» Task instructions: Carry none of the pictures over; set down the material below exactly.

» Given data:

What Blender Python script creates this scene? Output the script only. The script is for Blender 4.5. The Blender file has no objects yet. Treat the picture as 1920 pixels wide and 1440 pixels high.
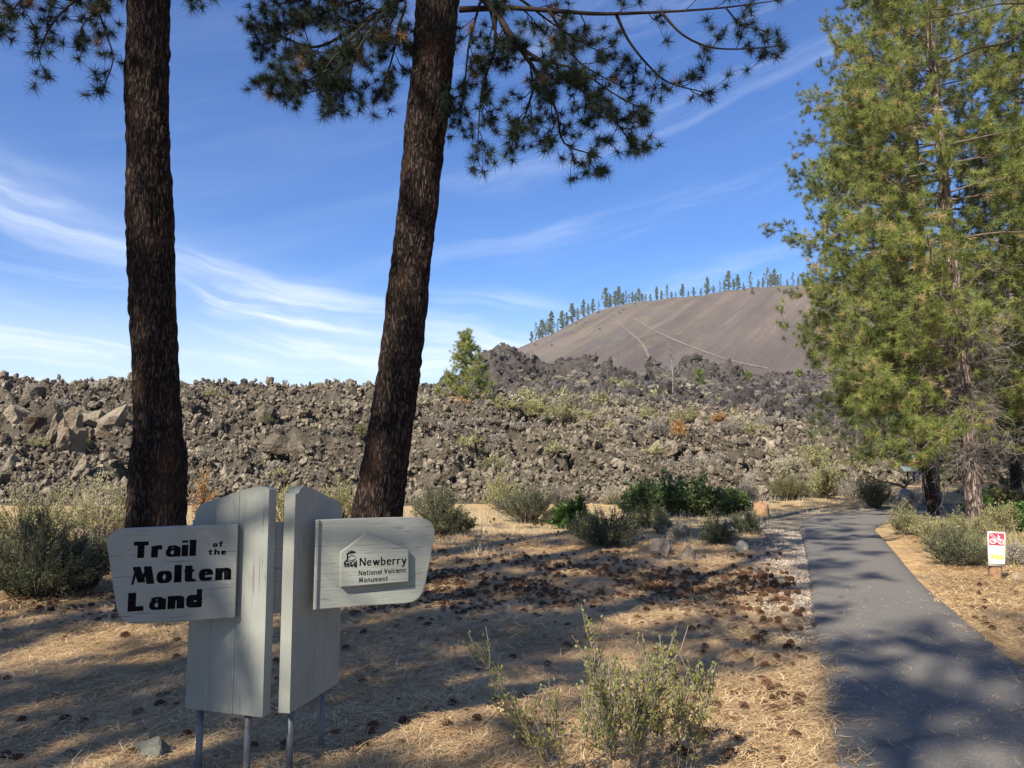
import bpy, math, random
import numpy as np
from mathutils import Vector, Matrix

R = math.radians
rng = np.random.default_rng(7)
random.seed(7)
S = bpy.context.scene
C = S.collection

# ------------------------------------------------------------------ camera
CAMH, PITCH, FPX = 1.6, R(5.55), 1442.0
cd = bpy.data.cameras.new('camera')
cam = bpy.data.objects.new('camera', cd); C.objects.link(cam)
cd.sensor_width = 36; cd.lens = FPX / 1920 * 36
cd.clip_start = .05; cd.clip_end = 20000
cam.location = (0, 0, CAMH); cam.rotation_euler = (math.pi / 2 + PITCH, 0, 0)
S.camera = cam

# ------------------------------------------------------------------ sun, sky, exposure
SUN_AZ, SUN_EL = R(213), R(38.5)          # azimuth clockwise from +Y
sdir = Vector((math.sin(SUN_AZ) * math.cos(SUN_EL), math.cos(SUN_AZ) * math.cos(SUN_EL), math.sin(SUN_EL)))
sl = bpy.data.lights.new('sun', 'SUN'); sl.energy = 5.0; sl.angle = R(.53); sl.color = (1, .93, .82)
so = bpy.data.objects.new('sun', sl); C.objects.link(so)
so.rotation_euler = sdir.to_track_quat('Z', 'Y').to_euler()
S.view_settings.view_transform = 'Standard'; S.view_settings.look = 'None'
S.view_settings.exposure = 0.98; S.view_settings.gamma = 1
S.view_settings.use_curve_mapping = False
S.render.engine = 'CYCLES'
S.cycles.use_denoising = True
S.cycles.max_bounces = 5; S.cycles.diffuse_bounces = 3; S.cycles.glossy_bounces = 2
S.cycles.transparent_max_bounces = 4; S.cycles.transmission_bounces = 2
S.cycles.volume_bounces = 0
S.cycles.sample_clamp_indirect = 4


class NT:
    """tiny helper for node trees with arithmetic"""
    def __init__(s, tree): s.t = tree; s.n = tree.nodes; s.l = tree.links
    def node(s, typ, **kw):
        n = s.n.new(typ)
        for k, v in kw.items(): setattr(n, k, v)
        return n
    def put(s, sock, v):
        if isinstance(v, V): v = v.s
        if isinstance(v, bpy.types.NodeSocket): s.l.new(v, sock)
        else: sock.default_value = v
    def m(s, op, *a, clamp=False):
        n = s.node('ShaderNodeMath', operation=op); n.use_clamp = clamp
        for i, x in enumerate(a): s.put(n.inputs[i], x)
        return V(s, n.outputs[0])
    def xyz(s, v):
        n = s.node('ShaderNodeSeparateXYZ'); s.put(n.inputs[0], v)
        return [V(s, o) for o in n.outputs]
    def comb(s, x, y, z):
        n = s.node('ShaderNodeCombineXYZ')
        for i, q in enumerate((x, y, z)): s.put(n.inputs[i], q)
        return n.outputs[0]
    def noise(s, vec, scale, detail=4, rough=.55, dist=0.0, out=0):
        n = s.node('ShaderNodeTexNoise'); s.put(n.inputs['Vector'], vec)
        n.inputs['Scale'].default_value = scale; n.inputs['Detail'].default_value = detail
        n.inputs['Roughness'].default_value = rough; n.inputs['Distortion'].default_value = dist
        return V(s, n.outputs[out])
    def voro(s, vec, scale, feature='F1', out='Distance', rnd=1.0):
        n = s.node('ShaderNodeTexVoronoi', feature=feature); s.put(n.inputs['Vector'], vec)
        n.inputs['Scale'].default_value = scale; n.inputs['Randomness'].default_value = rnd
        return V(s, n.outputs[out])
    def ramp(s, f, stops, interp='LINEAR'):
        n = s.node('ShaderNodeValToRGB'); s.put(n.inputs[0], f)
        e = n.color_ramp.elements; n.color_ramp.interpolation = interp
        while len(e) < len(stops): e.new(.5)
        for el, (p, c) in zip(e, stops):
            el.position = p; el.color = (*c, 1) if isinstance(c, tuple) else (c, c, c, 1)
        return n.outputs[0]
    def mix(s, f, a, b, blend='MIX'):
        n = s.node('ShaderNodeMix', data_type='RGBA', blend_type=blend)
        n.clamp_factor = True
        s.put(n.inputs[0], f)
        for i, q in ((6, a), (7, b)):
            if isinstance(q, tuple): q = (*q, 1)
            s.put(n.inputs[i], q)
        return n.outputs[2]
    def step(s, x, a, b):
        n = s.node('ShaderNodeMapRange', interpolation_type='SMOOTHSTEP')
        s.put(n.inputs[0], x); n.inputs[1].default_value = a; n.inputs[2].default_value = b
        return V(s, n.outputs[0])
    def mapping(s, vec, scale=(1, 1, 1), rot=(0, 0, 0), loc=(0, 0, 0)):
        n = s.node('ShaderNodeMapping'); s.put(n.inputs[0], vec)
        n.inputs['Scale'].default_value = scale; n.inputs['Rotation'].default_value = rot; n.inputs['Location'].default_value = loc
        return n.outputs[0]


class V:
    def __init__(s, n, sock): s.n = n; s.s = sock
    def __add__(s, o): return s.n.m('ADD', s, o)
    def __radd__(s, o): return s.n.m('ADD', s, o)
    def __mul__(s, o): return s.n.m('MULTIPLY', s, o)
    def __rmul__(s, o): return s.n.m('MULTIPLY', s, o)
    def __sub__(s, o): return s.n.m('SUBTRACT', s, o)
    def __rsub__(s, o): return s.n.m('SUBTRACT', o, s)
    def __truediv__(s, o): return s.n.m('DIVIDE', s, o)


# world: Nishita daylight with cirrus streaks
W = bpy.data.worlds.new('World'); S.world = W; W.use_nodes = True
W.node_tree.nodes.clear()
n = NT(W.node_tree)
sky = n.node('ShaderNodeTexSky', sky_type='NISHITA')
sky.sun_disc = False; sky.sun_elevation = SUN_EL; sky.sun_rotation = SUN_AZ
sky.air_density = 1.0; sky.dust_density = .5; sky.ozone_density = 3.2; sky.altitude = 1500
tc = n.node('ShaderNodeTexCoord')
x, y, z = n.xyz(tc.outputs['Generated'])
az = n.m('ARCTAN2', x, y) * 57.2958
el = n.m('ARCSINE', z) * 57.2958
def band(centre, width, gain, az0, az1, soft=4.0):
    d = (el - centre) / width
    g = n.m('EXPONENT', d * d * -1.0)
    return g * n.step(az, az0 - soft, az0 + soft) * (1.0 - n.step(az, az1 - soft, az1 + soft)) * gain
warp = n.noise(n.comb(az * .05, el * .05, 0.0), 1.0, 3, .6) - .5
# wisp direction noise: long along azimuth, rotated a few degrees
ca, sa = math.cos(R(-9)), math.sin(R(-9))
u1 = az * ca + el * sa + warp * 14
v1 = el * ca - az * sa + warp * 5
fine = n.noise(n.comb(u1 * .05, v1 * .55, 3.0), 1.0, 8, .62, .4)
ca, sa = math.cos(R(13)), math.sin(R(13))
u2 = az * ca + el * sa + warp * 9; v2 = el * ca - az * sa + warp * 4
fine2 = n.noise(n.comb(u2 * .035, v2 * .36, 9.0), 1.0, 7, .6, .3)
wisp = n.step(fine, .42, .72)
wisp2 = n.step(fine2, .47, .78)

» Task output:
What Blender Python script creates this scene? Output the script only. The script is for Blender 4.5. The Blender file has no objects yet. Treat the picture as 1920 pixels wide and 1440 pixels high.
import bpy, math, random
import numpy as np
from mathutils import Vector, Matrix

R = math.radians
rng = np.random.default_rng(7)
random.seed(7)
S = bpy.context.scene
C = S.collection

# ------------------------------------------------------------------ camera
CAMH, PITCH, FPX = 1.6, R(5.55), 1442.0
cd = bpy.data.cameras.new('camera')
cam = bpy.data.objects.new('camera', cd); C.objects.link(cam)
cd.sensor_width = 36; cd.lens = FPX / 1920 * 36
cd.clip_start = .05; cd.clip_end = 20000
cam.location = (0, 0, CAMH); cam.rotation_euler = (math.pi / 2 + PITCH, 0, 0)
S.camera = cam

# ------------------------------------------------------------------ sun, sky, exposure
SUN_AZ, SUN_EL = R(213), R(38.5)          # azimuth clockwise from +Y
sdir = Vector((math.sin(SUN_AZ) * math.cos(SUN_EL), math.cos(SUN_AZ) * math.cos(SUN_EL), math.sin(SUN_EL)))
sl = bpy.data.lights.new('sun', 'SUN'); sl.energy = 5.0; sl.angle = R(.53); sl.color = (1, .93, .82)
so = bpy.data.objects.new('sun', sl); C.objects.link(so)
so.rotation_euler = sdir.to_track_quat('Z', 'Y').to_euler()
S.view_settings.view_transform = 'Standard'; S.view_settings.look = 'None'
S.view_settings.exposure = 0.98; S.view_settings.gamma = 1
S.view_settings.use_curve_mapping = False
S.render.engine = 'CYCLES'
S.cycles.use_denoising = True
S.cycles.max_bounces = 5; S.cycles.diffuse_bounces = 3; S.cycles.glossy_bounces = 2
S.cycles.transparent_max_bounces = 4; S.cycles.transmission_bounces = 2
S.cycles.volume_bounces = 0
S.cycles.sample_clamp_indirect = 4


class NT:
    """tiny helper for node trees with arithmetic"""
    def __init__(s, tree): s.t = tree; s.n = tree.nodes; s.l = tree.links
    def node(s, typ, **kw):
        n = s.n.new(typ)
        for k, v in kw.items(): setattr(n, k, v)
        return n
    def put(s, sock, v):
        if isinstance(v, V): v = v.s
        if isinstance(v, bpy.types.NodeSocket): s.l.new(v, sock)
        else: sock.default_value = v
    def m(s, op, *a, clamp=False):
        n = s.node('ShaderNodeMath', operation=op); n.use_clamp = clamp
        for i, x in enumerate(a): s.put(n.inputs[i], x)
        return V(s, n.outputs[0])
    def xyz(s, v):
        n = s.node('ShaderNodeSeparateXYZ'); s.put(n.inputs[0], v)
        return [V(s, o) for o in n.outputs]
    def comb(s, x, y, z):
        n = s.node('ShaderNodeCombineXYZ')
        for i, q in enumerate((x, y, z)): s.put(n.inputs[i], q)
        return n.outputs[0]
    def noise(s, vec, scale, detail=4, rough=.55, dist=0.0, out=0):
        n = s.node('ShaderNodeTexNoise'); s.put(n.inputs['Vector'], vec)
        n.inputs['Scale'].default_value = scale; n.inputs['Detail'].default_value = detail
        n.inputs['Roughness'].default_value = rough; n.inputs['Distortion'].default_value = dist
        return V(s, n.outputs[out])
    def voro(s, vec, scale, feature='F1', out='Distance', rnd=1.0):
        n = s.node('ShaderNodeTexVoronoi', feature=feature); s.put(n.inputs['Vector'], vec)
        n.inputs['Scale'].default_value = scale; n.inputs['Randomness'].default_value = rnd
        return V(s, n.outputs[out])
    def ramp(s, f, stops, interp='LINEAR'):
        n = s.node('ShaderNodeValToRGB'); s.put(n.inputs[0], f)
        e = n.color_ramp.elements; n.color_ramp.interpolation = interp
        while len(e) < len(stops): e.new(.5)
        for el, (p, c) in zip(e, stops):
            el.position = p; el.color = (*c, 1) if isinstance(c, tuple) else (c, c, c, 1)
        return n.outputs[0]
    def mix(s, f, a, b, blend='MIX'):
        n = s.node('ShaderNodeMix', data_type='RGBA', blend_type=blend)
        n.clamp_factor = True
        s.put(n.inputs[0], f)
        for i, q in ((6, a), (7, b)):
            if isinstance(q, tuple): q = (*q, 1)
            s.put(n.inputs[i], q)
        return n.outputs[2]
    def step(s, x, a, b):
        n = s.node('ShaderNodeMapRange', interpolation_type='SMOOTHSTEP')
        s.put(n.inputs[0], x); n.inputs[1].default_value = a; n.inputs[2].default_value = b
        return V(s, n.outputs[0])
    def mapping(s, vec, scale=(1, 1, 1), rot=(0, 0, 0), loc=(0, 0, 0)):
        n = s.node('ShaderNodeMapping'); s.put(n.inputs[0], vec)
        n.inputs['Scale'].default_value = scale; n.inputs['Rotation'].default_value = rot; n.inputs['Location'].default_value = loc
        return n.outputs[0]


class V:
    def __init__(s, n, sock): s.n = n; s.s = sock
    def __add__(s, o): return s.n.m('ADD', s, o)
    def __radd__(s, o): return s.n.m('ADD', s, o)
    def __mul__(s, o): return s.n.m('MULTIPLY', s, o)
    def __rmul__(s, o): return s.n.m('MULTIPLY', s, o)
    def __sub__(s, o): return s.n.m('SUBTRACT', s, o)
    def __rsub__(s, o): return s.n.m('SUBTRACT', o, s)
    def __truediv__(s, o): return s.n.m('DIVIDE', s, o)


# world: Nishita daylight with cirrus streaks
W = bpy.data.worlds.new('World'); S.world = W; W.use_nodes = True
W.node_tree.nodes.clear()
n = NT(W.node_tree)
sky = n.node('ShaderNodeTexSky', sky_type='NISHITA')
sky.sun_disc = False; sky.sun_elevation = SUN_EL; sky.sun_rotation = SUN_AZ
sky.air_density = 1.0; sky.dust_density = .5; sky.ozone_density = 3.2; sky.altitude = 1500
tc = n.node('ShaderNodeTexCoord')
x, y, z = n.xyz(tc.outputs['Generated'])
az = n.m('ARCTAN2', x, y) * 57.2958
el = n.m('ARCSINE', z) * 57.2958
def band(centre, width, gain, az0, az1, soft=4.0):
    d = (el - centre) / width
    g = n.m('EXPONENT', d * d * -1.0)
    return g * n.step(az, az0 - soft, az0 + soft) * (1.0 - n.step(az, az1 - soft, az1 + soft)) * gain
warp = n.noise(n.comb(az * .05, el * .05, 0.0), 1.0, 3, .6) - .5
# wisp direction noise: long along azimuth, rotated a few degrees
ca, sa = math.cos(R(-9)), math.sin(R(-9))
u1 = az * ca + el * sa + warp * 14
v1 = el * ca - az * sa + warp * 5
fine = n.noise(n.comb(u1 * .05, v1 * .55, 3.0), 1.0, 8, .62, .4)
ca, sa = math.cos(R(13)), math.sin(R(13))
u2 = az * ca + el * sa + warp * 9; v2 = el * ca - az * sa + warp * 4
fine2 = n.noise(n.comb(u2 * .035, v2 * .36, 9.0), 1.0, 7, .6, .3)
wisp = n.step(fine, .42, .72)
wisp2 = n.step(fine2, .47, .78)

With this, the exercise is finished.